— Begin —

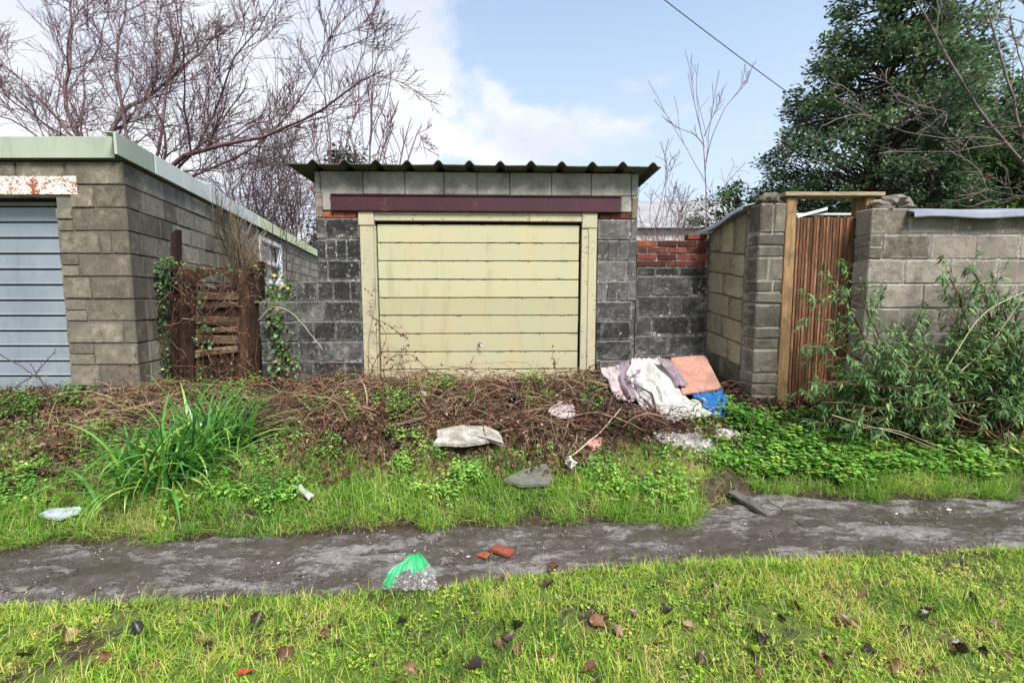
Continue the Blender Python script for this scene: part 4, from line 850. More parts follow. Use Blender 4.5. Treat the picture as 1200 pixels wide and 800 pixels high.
# ------------------------------------------------------------------ evergreens
def leafy(name, label, prof, base, mat, leaf, lsize, n_clump, per, clr, trunk_h, seed, cat='tree', berries=0, trunk_r=.09, droop=-.15, shell=.45):
    """prof: list of (z, x offset of axis, radius); leaves sit in clumps spread through the volume"""
    root = thing(name, label, cat, base); pr = np.array(prof); zs = rng.uniform(pr[0, 0], pr[-1, 0], n_clump * 3)
    rad = np.interp(zs, pr[:, 0], pr[:, 2]); keep = rng.random(len(zs)) < rad / pr[:, 2].max(); zs, rad = zs[keep][:n_clump], rad[keep][:n_clump]; n_clump = len(zs)
    th = rng.uniform(0, 2 * np.pi, n_clump); rr = rad * (shell + (1 - shell) * np.sqrt(rng.random(n_clump))) * rng.uniform(.8, 1.15, n_clump)
    cc = np.stack([base[0] + np.interp(zs, pr[:, 0], pr[:, 1]) + rr * np.cos(th), base[1] + rr * np.sin(th), zs], 1)
    ax = np.stack([base[0] + np.interp(zs, pr[:, 0], pr[:, 1]), np.full(n_clump, base[1]), zs - rad * .45], 1)
    K = 6; f = np.linspace(0, 1, K)[None, :, None]; P = ax[:, None] * (1 - f) + cc[:, None] * f; P[:, 1:-1] += rng.normal(size=(n_clump, K - 2, 3)) * .05; V, Q = tubes(P, np.linspace(.025, .006, K)[None].repeat(n_clump, 0), 4)
    zt_ = pr[-1, 0] - .3; pts = [[base[0] + np.interp(z, pr[:, 0], pr[:, 1]) if z > pr[0, 0] else base[0], base[1], z] for z in np.linspace(base[2], zt_, 9)]
    V0, Q0 = tubes(np.array([pts]), np.linspace(trunk_r, .02, 9)[None], 8); mesh('trunk', V0, Q0, M['bark_dark'], root, smooth=True)
    mesh('branches', V, Q, M['bark_dark'], root)['kind'] = 'stuff'
    idx = np.repeat(np.arange(n_clump), per); off = rvec(len(idx)) * (clr * rng.random(len(idx)) ** .5)[:, None] * rng.uniform(.7, 1.2, n_clump)[idx][:, None] * np.array([1.15, 1.15, .75])
    p = cc[idx] + off; out = unit(off + .4 * (cc[idx] - ax[idx])); d = unit(out + .7 * rvec(len(idx)) + np.array([0, 0, droop])); up = unit(np.array([0, 0, 1.]) + .5 * rvec(len(idx)) + .4 * out)
    sc = lsize * rng.uniform(.7, 1.25, len(idx)); V, Fc = inst(leaf[0], leaf[1], p, d, up, sc)
    vv = np.clip(.42 + .20 * rng.normal(size=len(idx)) + .12 * rng.normal(size=n_clump)[idx], 0, 1)
    mesh('crown', V, Fc, M[mat], root, v=np.repeat(vv, len(leaf[0])), smooth=False)['kind'] = 'stuff'
    if berries:
        bi = rng.integers(0, n_clump, berries // 9); bi = bi[(cc[bi, 2] < pr[-1, 0] * .75)]; q = cc[np.repeat(bi, 9)] + np.array([0, -clr * .8, 0]) * rng.random((len(bi) * 9, 1)) + np.repeat(rvec(len(bi)) * clr * .6, 9, 0) + rng.normal(size=(len(bi) * 9, 3)) * .035
        V, Fc = inst(OCT[0], OCT[1], q, rvec(len(q)), rvec(len(q)), np.full(len(q), .014)); mesh('berries', V, Fc, M['berry'], root, v=rng.random(len(V)))['kind'] = 'stuff'
    return root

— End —

» EXERCISE OBJECTIVE: Skipping the pictures, transcribe each line above exactly as it appears.

» TASK SOLUTION:
Continue the Blender Python script for this scene: part 4, from line 850. More parts follow. Use Blender 4.5. Treat the picture as 1200 pixels wide and 800 pixels high.
# ------------------------------------------------------------------ evergreens
def leafy(name, label, prof, base, mat, leaf, lsize, n_clump, per, clr, trunk_h, seed, cat='tree', berries=0, trunk_r=.09, droop=-.15, shell=.45):
    """prof: list of (z, x offset of axis, radius); leaves sit in clumps spread through the volume"""
    root = thing(name, label, cat, base); pr = np.array(prof); zs = rng.uniform(pr[0, 0], pr[-1, 0], n_clump * 3)
    rad = np.interp(zs, pr[:, 0], pr[:, 2]); keep = rng.random(len(zs)) < rad / pr[:, 2].max(); zs, rad = zs[keep][:n_clump], rad[keep][:n_clump]; n_clump = len(zs)
    th = rng.uniform(0, 2 * np.pi, n_clump); rr = rad * (shell + (1 - shell) * np.sqrt(rng.random(n_clump))) * rng.uniform(.8, 1.15, n_clump)
    cc = np.stack([base[0] + np.interp(zs, pr[:, 0], pr[:, 1]) + rr * np.cos(th), base[1] + rr * np.sin(th), zs], 1)
    ax = np.stack([base[0] + np.interp(zs, pr[:, 0], pr[:, 1]), np.full(n_clump, base[1]), zs - rad * .45], 1)
    K = 6; f = np.linspace(0, 1, K)[None, :, None]; P = ax[:, None] * (1 - f) + cc[:, None] * f; P[:, 1:-1] += rng.normal(size=(n_clump, K - 2, 3)) * .05; V, Q = tubes(P, np.linspace(.025, .006, K)[None].repeat(n_clump, 0), 4)
    zt_ = pr[-1, 0] - .3; pts = [[base[0] + np.interp(z, pr[:, 0], pr[:, 1]) if z > pr[0, 0] else base[0], base[1], z] for z in np.linspace(base[2], zt_, 9)]
    V0, Q0 = tubes(np.array([pts]), np.linspace(trunk_r, .02, 9)[None], 8); mesh('trunk', V0, Q0, M['bark_dark'], root, smooth=True)
    mesh('branches', V, Q, M['bark_dark'], root)['kind'] = 'stuff'
    idx = np.repeat(np.arange(n_clump), per); off = rvec(len(idx)) * (clr * rng.random(len(idx)) ** .5)[:, None] * rng.uniform(.7, 1.2, n_clump)[idx][:, None] * np.array([1.15, 1.15, .75])
    p = cc[idx] + off; out = unit(off + .4 * (cc[idx] - ax[idx])); d = unit(out + .7 * rvec(len(idx)) + np.array([0, 0, droop])); up = unit(np.array([0, 0, 1.]) + .5 * rvec(len(idx)) + .4 * out)
    sc = lsize * rng.uniform(.7, 1.25, len(idx)); V, Fc = inst(leaf[0], leaf[1], p, d, up, sc)
    vv = np.clip(.42 + .20 * rng.normal(size=len(idx)) + .12 * rng.normal(size=n_clump)[idx], 0, 1)
    mesh('crown', V, Fc, M[mat], root, v=np.repeat(vv, len(leaf[0])), smooth=False)['kind'] = 'stuff'
    if berries:
        bi = rng.integers(0, n_clump, berries // 9); bi = bi[(cc[bi, 2] < pr[-1, 0] * .75)]; q = cc[np.repeat(bi, 9)] + np.array([0, -clr * .8, 0]) * rng.random((len(bi) * 9, 1)) + np.repeat(rvec(len(bi)) * clr * .6, 9, 0) + rng.normal(size=(len(bi) * 9, 3)) * .035
        V, Fc = inst(OCT[0], OCT[1], q, rvec(len(q)), rvec(len(q)), np.full(len(q), .014)); mesh('berries', V, Fc, M['berry'], root, v=rng.random(len(V)))['kind'] = 'stuff'
    return root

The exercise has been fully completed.